むしろ城内へ撃ち込まれた弾丸や砲弾をせっせと回収して熔かし、用意した型に鋳込んでリサイクルしていたと言いますから、そのしたたかさには感心させられます。

明日は落城…差し伸べられた救いの矢文

さて、そんな調子で徹底抗戦していた大垣城でしたが、調略によって城将が次々と寝返り、また誘いに乗らなかった者たちは一網打尽に謀殺された結果、総大将の福原長尭を除いて指揮官がほとんどいなくなってしまいました。

日に日に銃撃も激しくなり、弾丸が天守閣にまで届くようになると、おあんの弟が被弾し、そのまま死んでしまいます。

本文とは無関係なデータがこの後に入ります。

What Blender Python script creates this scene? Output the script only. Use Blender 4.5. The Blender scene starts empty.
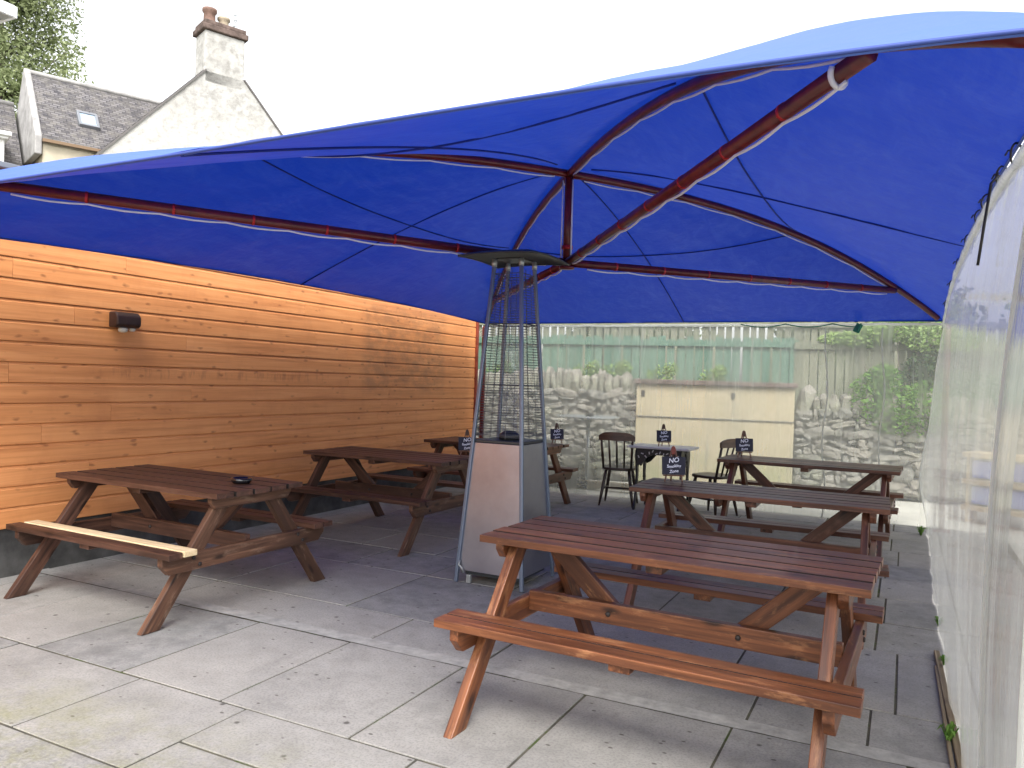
import bpy, bmesh, math, random
from mathutils import Vector, Matrix, noise
R = math.radians
rnd = random.Random(7)
sc = bpy.context.scene
col = sc.collection

# ------------------------------------------------------------------ helpers
def tag(o, label=None, cat=None, group=None, kind=None):
    if label: o['label'] = label
    if cat: o['category'] = cat
    if group: o['group'] = group
    if kind: o['kind'] = kind
    return o

def empty(name, loc=(0, 0, 0), rz=0, label=None, cat=None, group=None):
    o = bpy.data.objects.new(name, None)
    col.objects.link(o)
    o.location = loc
    o.rotation_euler = (0, 0, rz)
    o.empty_display_size = .1
    return tag(o, label, cat, group)

class MB:
    """collects shapes; build() links them as ONE mesh object"""
    def __init__(self):
        self.v = []; self.f = []; self.g = []; self.s = []
    def add(self, vs, fs, gs=None, smooth=False):
        b = len(self.v)
        self.v += [tuple(p) for p in vs]
        self.g += [tuple(p) for p in (gs if gs else vs)]
        for f in fs:
            self.f.append(tuple(b + i for i in f)); self.s.append(smooth)
    def box(self, c, size, M=None, axis=None):
        """box centred at c; gc attribute runs along its longest side"""
        lx, ly, lz = size
        off = Vector((rnd.uniform(0, 40), rnd.uniform(0, 40), rnd.uniform(0, 40)))
        ax = axis if axis is not None else max(range(3), key=lambda i: size[i])
        order = [ax] + [i for i in range(3) if i != ax]
        vs = []; gs = []
        for x in (-1, 1):
            for y in (-1, 1):
                for z in (-1, 1):
                    p = Vector((x * lx / 2, y * ly / 2, z * lz / 2))
                    gs.append(Vector([p[i] for i in order]) + off)
                    if M: p = M @ p
                    vs.append(p + Vector(c))
        fs = [(0, 1, 3, 2), (4, 6, 7, 5), (0, 4, 5, 1), (2, 3, 7, 6), (0, 2, 6, 4), (1, 5, 7, 3)]
        self.add(vs, fs, gs)
    def beam(self, a, b, w, t, side=(0, 1, 0), ends=None):
        """rectangular bar from a to b; w across 'side', t the other way"""
        a = Vector(a); b = Vector(b)
        d = (b - a); L = d.length; x = d.normalized()
        s = Vector(side); y = (s - x * s.dot(x)).normalized(); z = x.cross(y)
        M = Matrix((x, y, z)).transposed()
        self.box((a + b) / 2, (L, w, t), M, 0)
    def prism(self, poly, axis, a0, a1, M=None):
        """poly of 2D points extruded along axis (0,1,2) from a0 to a1"""
        n = len(poly); vs = []; gs = []
        off = Vector((rnd.uniform(0, 40), rnd.uniform(0, 40), rnd.uniform(0, 40)))
        for a in (a0, a1):
            for p in poly:
                q = [0, 0, 0]; o = [i for i in range(3) if i != axis]
                q[axis] = a; q[o[0]] = p[0]; q[o[1]] = p[1]
                q = Vector(q)
                gs.append(Vector((p[0], p[1], a)) + off)
                vs.append(M @ q if M else q)
        fs = [tuple(range(n - 1, -1, -1)), tuple(range(n, 2 * n))]
        for i in range(n):
            j = (i + 1) % n
            fs.append((i, j, n + j, n + i))
        self.add(vs, fs, gs)
    def tube(self, pts, r, n=8, caps=True, smooth=True, sq=None):
        pts = [Vector(p) for p in pts]
        if len(pts) < 2: return
        rr = r if isinstance(r, (list, tuple)) else [r] * len(pts)
        t0 = (pts[1] - pts[0]).normalized()
        up = Vector((0, 0, 1)) if abs(t0.z) < .9 else Vector((1, 0, 0))
        vs = []; gs = []; fs = []; L = 0
        off = rnd.uniform(0, 40)
        nx = None
        for i, p in enumerate(pts):
            if i == 0: t = t0
            elif i == len(pts) - 1: t = (pts[i] - pts[i - 1]).normalized()
            else: t = (pts[i + 1] - pts[i - 1]).normalized()
            if i: L += (p - pts[i - 1]).length
            if nx is None: nx = (up - t * up.dot(t)).normalized()
            else: nx = (nx - t * nx.dot(t)).normalized()
            ny = t.cross(nx)
            for k in range(n):
                a = 2 * math.pi * (k + .5) / n
                vs.append(p + (nx * math.cos(a) + ny * math.sin(a)) * rr[i])
                gs.append((L + off, rr[i] * math.cos(a) + off, rr[i] * math.sin(a)))
        for i in range(len(pts) - 1):
            for k in range(n):
                j = (k + 1) % n
                fs.append((i * n + k, i * n + j, (i + 1) * n + j, (i + 1) * n + k))
        if caps:
            fs.append(tuple(range(n - 1, -1, -1)))
            m = (len(pts) - 1) * n
            fs.append(tuple(range(m, m + n)))
        self.add(vs, fs, gs, smooth)
    def lathe(self, prof, n=24, c=(0, 0, 0), M=None):
        vs = []; fs = []
        for (r, z) in prof:
            for k in range(n):
                a = 2 * math.pi * k / n
                p = Vector((r * math.cos(a), r * math.sin(a), z))
                vs.append((M @ p if M else p) + Vector(c))
        for i in range(len(prof) - 1):
            for k in range(n):
                j = (k + 1) % n
                fs.append((i * n + k, i * n + j, (i + 1) * n + j, (i + 1) * n + k))
        fs.append(tuple(range(n - 1, -1, -1)))
        m = (len(prof) - 1) * n
        fs.append(tuple(range(m, m + n)))
        self.add(vs, fs, None, True)
    def grid(self, nu, nv, fn, smooth=True, gfn=None):
        vs = [fn(i / nu, j / nv) for j in range(nv + 1) for i in range(nu + 1)]
        gs = [gfn(i / nu, j / nv) for j in range(nv + 1) for i in range(nu + 1)] if gfn else None
        fs = [(j * (nu + 1) + i, j * (nu + 1) + i + 1, (j + 1) * (nu + 1) + i + 1, (j + 1) * (nu + 1) + i) for j in range(nv) for i in range(nu)]
        self.add(vs, fs, gs, smooth)
    def rock(self, c, size, seed, sub=2, rough=.25, M=None):
        bm = bmesh.new()
        bmesh.ops.create_icosphere(bm, subdivisions=sub, radius=1)
        vs = []
        for v in bm.verts:
            p = v.co.copy()
            n = noise.noise(p * 1.3 + Vector((seed * 3.7, seed * 1.3, 0)))
            q = Vector([math.copysign(abs(k) ** .7, k) for k in p]) * (1 + rough * n)
            q = Vector((q.x * size[0], q.y * size[1], q.z * size[2]))
            if M: q = M @ q
            vs.append(q + Vector(c))
        self.add(vs, [[v.index for v in f.verts] for f in bm.faces], None, False)
        bm.free()
    def build(self, name, mat, parent=None, bevel=0, loc=None, rz=None):
        me = bpy.data.meshes.new(name)
        me.from_pydata(self.v, [], self.f)
        at = me.attributes.new('gc', 'FLOAT_VECTOR', 'POINT')
        at.data.foreach_set('vector', [x for p in self.g for x in p])
        me.polygons.foreach_set('use_smooth', self.s)
        if mat: me.materials.append(mat)
        me.update()
        o = bpy.data.objects.new(name, me)
        col.objects.link(o)
        if parent: o.parent = parent
        if loc: o.location = loc
        if rz: o.rotation_euler = (0, 0, rz)
        if bevel:
            m = o.modifiers.new('bevel', 'BEVEL'); m.width = bevel; m.segments = 2; m.limit_method = 'ANGLE'
        return o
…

この分なら、明日にはいよいよ落城だ……覚悟を決めたある夜のこと、おあん達の元へ父・去暦がやって来ました。

「よく聞け……今夜、城より落ちる。他言は無用ぞ」

話によると、去暦が守備する城門へ一通の矢文が射込まれ、そこにはこう書かれていました。

三成のライバル・徳川家康。ここ一番でコネが活きて、命拾いのチャンスが得られた。

去暦事は。家康様御手ならひの御師匠申された。わけのあるものじやほどに。城をのがれたくは。御たすけ有べし。何方へなりとも。おち候へ。路次のわづらひも。候まじ。

【意訳】
あなた(去暦)はかつて、家康様に手習いを教えられたとのことで、家康様も殺すに忍びないと仰せである。もし城を脱出するなら、身柄の安全を保障しますから、どこへでも落ち延びて下さい。

矢文の主は田中兵部(たなか ひょうぶ。吉政)とのことで、この時は近江国の佐和山城(現:滋賀県彦根市)を攻めていた筈ですが、ともあれ、おあんの記憶ではそうだとの事です。

(※)一説には、大垣城にいたというおあんの記憶違いで、本当は佐和山城にいたのでは?とも言われています。

「そう言えば、先刻不思議なことがございました……」

真夜中(九つ時分。午前0:00前後)になると、男女30名ばかりが「田中兵部どのゝう、田中兵部どのゝう……」と叫び声を上げたと思ったら泣き出して……他の者に確認しても「そんな声は聞こえなかった」とのこと。

「これはきっと、田中兵部殿がお助け下さることの暗示だったのかも知れませんね」

「ともあれ、決行は今夜。持ち物は最低限とし、断じて口外するでないぞ」

『おあむ物語』より、大ダライを漕いでお堀を渡る場面。

さて、いよいよ大垣城からの脱出です。去暦はじめ妻と兄とおあんの4名は天守閣の西側から大ダライを吊り下げ、1人ずつ漕がせて渡らせることに成功します。

「よし、急げ!」

約束どおり敵兵が見逃してくれたので、大急ぎで城から脱出。北へ5、6町(1町≒約109m)ほども走ったところ、にわかに産気づいた母が出産。女の子でした。

逃亡中なので満足な用意もなく、田んぼの水で産湯をつかうような状態でしたが、ともあれみんな無事に逃げ延びることが出来たのでした。

エピローグ

それからと言うもの、浪人となった去暦一家は土佐国(現:高知県)で仕官していた親族の雨森儀右衛門(あめのもり ぎゑもん。氏行)を頼って移住。

「何とか口利きを……」

「ならば相応の礼を……」

と言ったかどうだか、おあんは儀右衛門に嫁ぐこととなり、お陰で兄の助丞は土佐の大名・山内一豊(やまのうち かずとよ)の馬廻役に取り立てられたのでした。

『おあむ物語』より、這う這うの体で大垣城を脱出。

「それまでは着るものも食べるものも、本当に苦労したものでした……」

何かにつけて昔の苦労話を引っ張り出して、子供たちの好き嫌いや贅沢などを戒めたため、この土地ではそういう行為や人を「彦根婆(ひこねばば。おあんの故郷)」あるいは単に「彦根」と言うようになった、と言われるそうです。

その後、おあん達が天寿をまっとうできたのかは知られていませんが、山田家の子孫は代々土佐藩に仕え、近現代に至るまで活躍してます。